## Directions for this task
Keep the wording of each record exactly the same when you repeat it, and leave out pictures.

----------

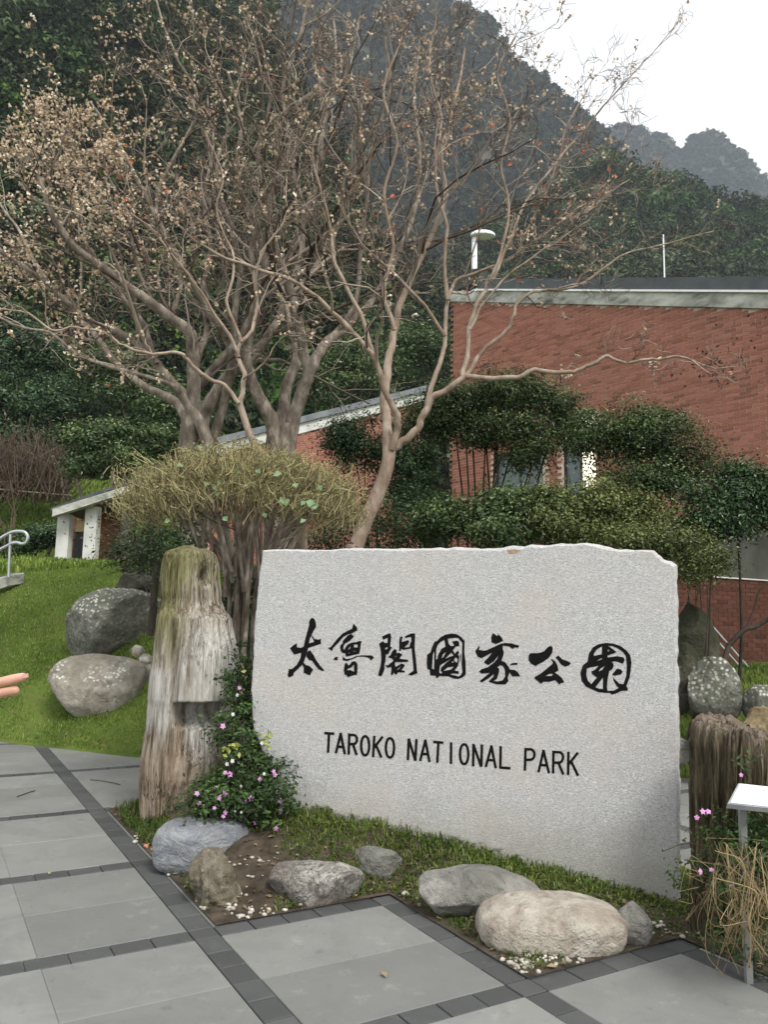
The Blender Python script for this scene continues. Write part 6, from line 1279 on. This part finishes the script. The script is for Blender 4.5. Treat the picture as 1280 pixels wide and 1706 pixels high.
ball('nose', (px0+.086, pyy, 1.575), (.014, .010, .018), 'skin'); ball('mouth', (px0+.074, pyy, 1.542), (.008, .020, .005), 'lip')
# hand
sdv = np.array([.15, -.1, -1.]); sdv = unit(sdv-d1*(sdv@d1))     # across the palm, downwards
pal = wr+d1*.045+sdv*.012
skin('hand', [wr, pal, kn+sdv*.03, kn+sdv*.0], [(0, 1), (1, 2), (1, 3)], [.026, .030, .023, .016], 'skin', pr)
def finger(base, dirs, lens, rads, nm='finger'):
    P_ = [np.array(base)]; 
    for dd, l_ in zip(dirs, lens): P_.append(P_[-1]+unit(dd)*l_)
    skin(nm, P_, [(i_, i_+1) for i_ in range(len(P_)-1)], rads, 'skin', pr)
L_ = np.linalg.norm(tip-kn)
finger(kn-d1*.012, [d1+sdv*.05, d1+sdv*.03, d1, d1, d1-sdv*.03, d1-sdv*.02], [L_*.30, L_*.16, L_*.16, L_*.14, L_*.14, L_*.12], [.0100, .0086, .0096, .0082, .0090, .0082, .0064])
cam_d = np.array([0, -1., 0])
finger(kn+sdv*.0165+cam_d*-.004-d1*.01, [d1+sdv*.03, d1+sdv*.05, d1+sdv*.08], [L_*.46, L_*.28, L_*.12], [.0098, .0092, .0086, .0075])
finger(kn+sdv*.041-d1*.012, [d1+sdv*.25, d1*.4+sdv*.8+cam_d*.5, -d1*.7+sdv*.3+cam_d*.4], [.040, .025, .018], [.0094, .0090, .0084, .0074])
finger(kn+sdv*.057-d1*.018, [d1+sdv*.35, d1*.2+sdv*.8+cam_d*.6, -d1*.8+cam_d*.4], [.032, .02, .016], [.0084, .0080, .0076, .0068])
finger(wr+d1*.03+cam_d*.012, [d1*.7+cam_d*.6-sdv*.3, d1+cam_d*.2, d1+sdv*.15], [.035, .032, .026], [.013, .0112, .0105, .009])
q = MB(); tl_ = tip-d1*.006; q.box(tl_-d1*.004+cam_d*.0066+sdv*.001, .0045, .0006, .0032, [d1, cam_d, np.cross(d1, cam_d)]); q.build('fingernail', simple('nail', (.62, .30, .28), (.66, .36, .32), 40, .3, .5, 0), pr)
reroot(pr, (px0, pyy, 0.))
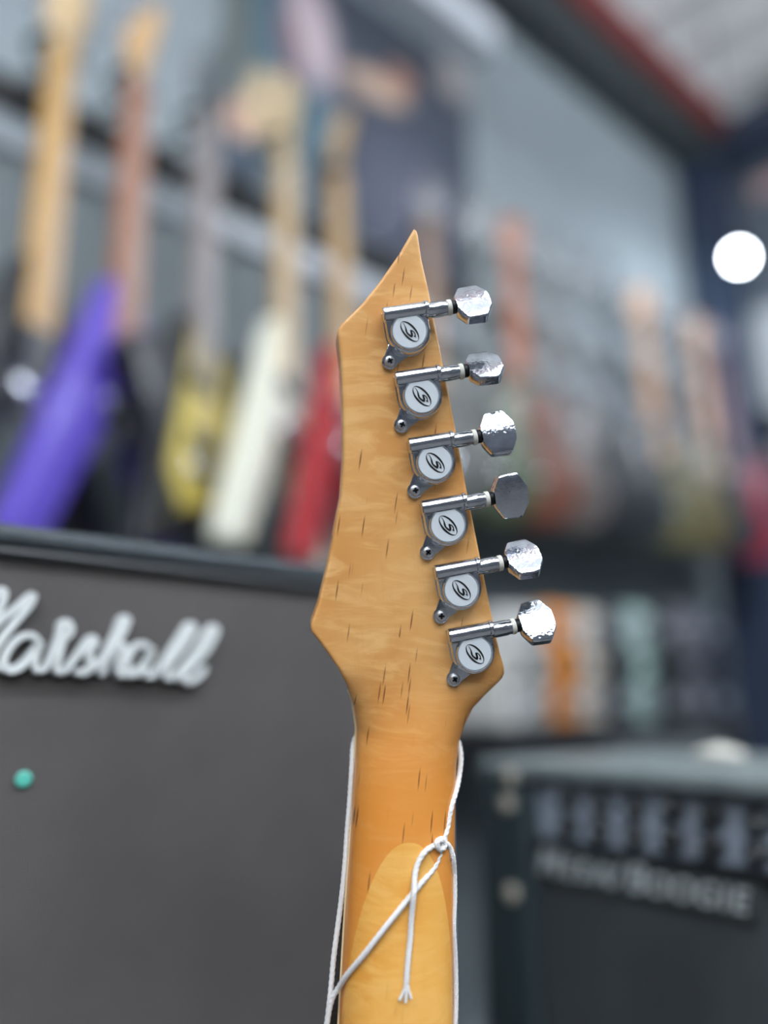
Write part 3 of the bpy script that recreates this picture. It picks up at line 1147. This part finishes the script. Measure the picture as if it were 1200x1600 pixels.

----------

## The result
The Blender Python script for this scene continues. Write part 6, from line 1279 on. This part finishes the script. The script is for Blender 4.5. Treat the picture as 1280 pixels wide and 1706 pixels high.
ball('nose', (px0+.086, pyy, 1.575), (.014, .010, .018), 'skin'); ball('mouth', (px0+.074, pyy, 1.542), (.008, .020, .005), 'lip')
# hand
sdv = np.array([.15, -.1, -1.]); sdv = unit(sdv-d1*(sdv@d1))     # across the palm, downwards
pal = wr+d1*.045+sdv*.012
skin('hand', [wr, pal, kn+sdv*.03, kn+sdv*.0], [(0, 1), (1, 2), (1, 3)], [.026, .030, .023, .016], 'skin', pr)
def finger(base, dirs, lens, rads, nm='finger'):
    P_ = [np.array(base)]; 
    for dd, l_ in zip(dirs, lens): P_.append(P_[-1]+unit(dd)*l_)
    skin(nm, P_, [(i_, i_+1) for i_ in range(len(P_)-1)], rads, 'skin', pr)
L_ = np.linalg.norm(tip-kn)
finger(kn-d1*.012, [d1+sdv*.05, d1+sdv*.03, d1, d1, d1-sdv*.03, d1-sdv*.02], [L_*.30, L_*.16, L_*.16, L_*.14, L_*.14, L_*.12], [.0100, .0086, .0096, .0082, .0090, .0082, .0064])
cam_d = np.array([0, -1., 0])
finger(kn+sdv*.0165+cam_d*-.004-d1*.01, [d1+sdv*.03, d1+sdv*.05, d1+sdv*.08], [L_*.46, L_*.28, L_*.12], [.0098, .0092, .0086, .0075])
finger(kn+sdv*.041-d1*.012, [d1+sdv*.25, d1*.4+sdv*.8+cam_d*.5, -d1*.7+sdv*.3+cam_d*.4], [.040, .025, .018], [.0094, .0090, .0084, .0074])
finger(kn+sdv*.057-d1*.018, [d1+sdv*.35, d1*.2+sdv*.8+cam_d*.6, -d1*.8+cam_d*.4], [.032, .02, .016], [.0084, .0080, .0076, .0068])
finger(wr+d1*.03+cam_d*.012, [d1*.7+cam_d*.6-sdv*.3, d1+cam_d*.2, d1+sdv*.15], [.035, .032, .026], [.013, .0112, .0105, .009])
q = MB(); tl_ = tip-d1*.006; q.box(tl_-d1*.004+cam_d*.0066+sdv*.001, .0045, .0006, .0032, [d1, cam_d, np.cross(d1, cam_d)]); q.build('fingernail', simple('nail', (.62, .30, .28), (.66, .36, .32), 40, .3, .5, 0), pr)
reroot(pr, (px0, pyy, 0.))
Write part 3 of the bpy script that recreates this picture. It picks up at line 1147. This part finishes the script. Measure the picture as if it were 1200x1600 pixels.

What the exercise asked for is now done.